El ritmo, uno de los puntos fuertes del autor, desaparecía devorado por la repetición y la insistencia. Con todo Giménez siempre consigue transmitir la idea de que lo que cuenta es importante y que debemos prestarle atención. Pero llega un momento en que cuesta hacerlo.
Peores son sus otras entregas de estos años. Por un lado la fallida Peste escarlata y por el otro Crisálida, una confesión de un señor de la tercera edad al que ya no le quedan muchas ganas de vivir. Conmueve por su franqueza pero deprime por su insistencia y su (de nuevo) falta de ritmo. Nunca pensamos que acabaría convertido en ese abuelo que nos cuenta batallitas. La afirmación anterior es una crueldad, y el peor Giménez sigue teniendo mucho más interés que casi todo el resto de autores españoles. Pero precisamente por haber sido tan grande, duelen más sus actuales patinazos.

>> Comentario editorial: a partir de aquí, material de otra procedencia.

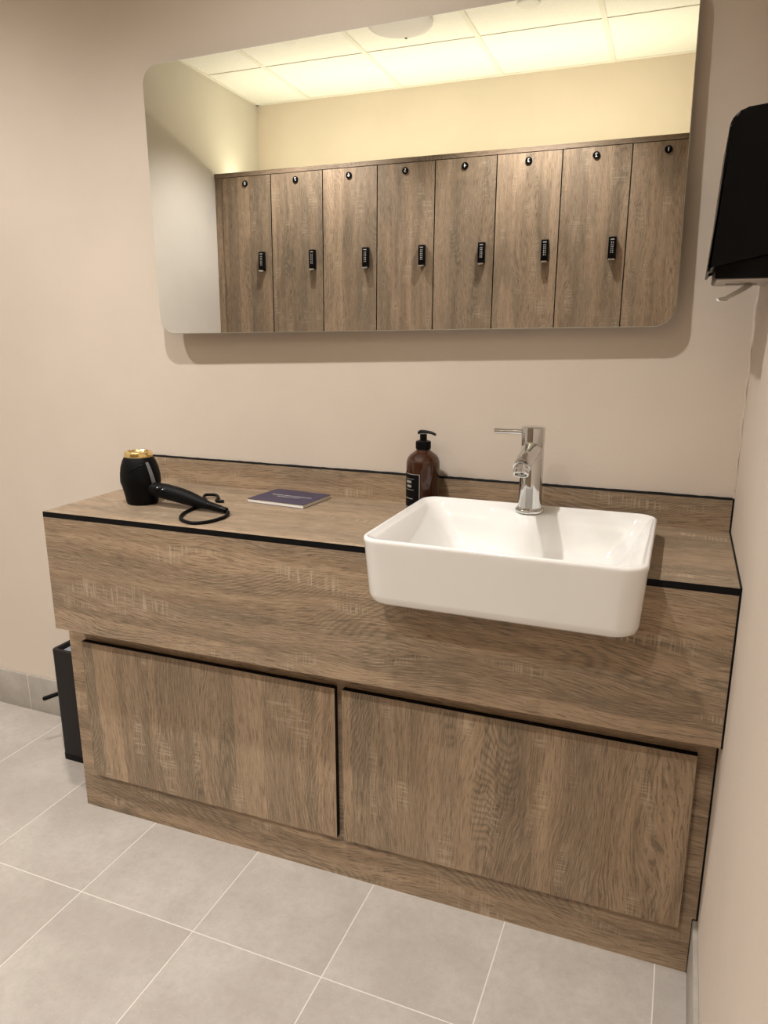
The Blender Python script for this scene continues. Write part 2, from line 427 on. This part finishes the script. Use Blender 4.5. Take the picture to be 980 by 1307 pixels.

Y así llegamos a Paracuellos 7. Es mejor que sus últimas obras. Creo que no alcanza a sus episodios de hace años, pero no desmerece en el conjunto de la serie y mantiene su capacidad para llevarnos a un mundo de niños, que se comportan como tal y que por eso provocan nuestra compasión. Sus ilusiones, sus esperanzas, sus sueños, son tan infantiles como creíbles y cuando alguien les hace daño también nos lastima a nosotros. Yo creo que en el pasado Giménez no habría dejado pasar algunos diálogos, como el que dedica al padre que vivía en Francia. Pero en general es un gran producto que nos reconcilia con un autor al que siempre hemos admirado y querido.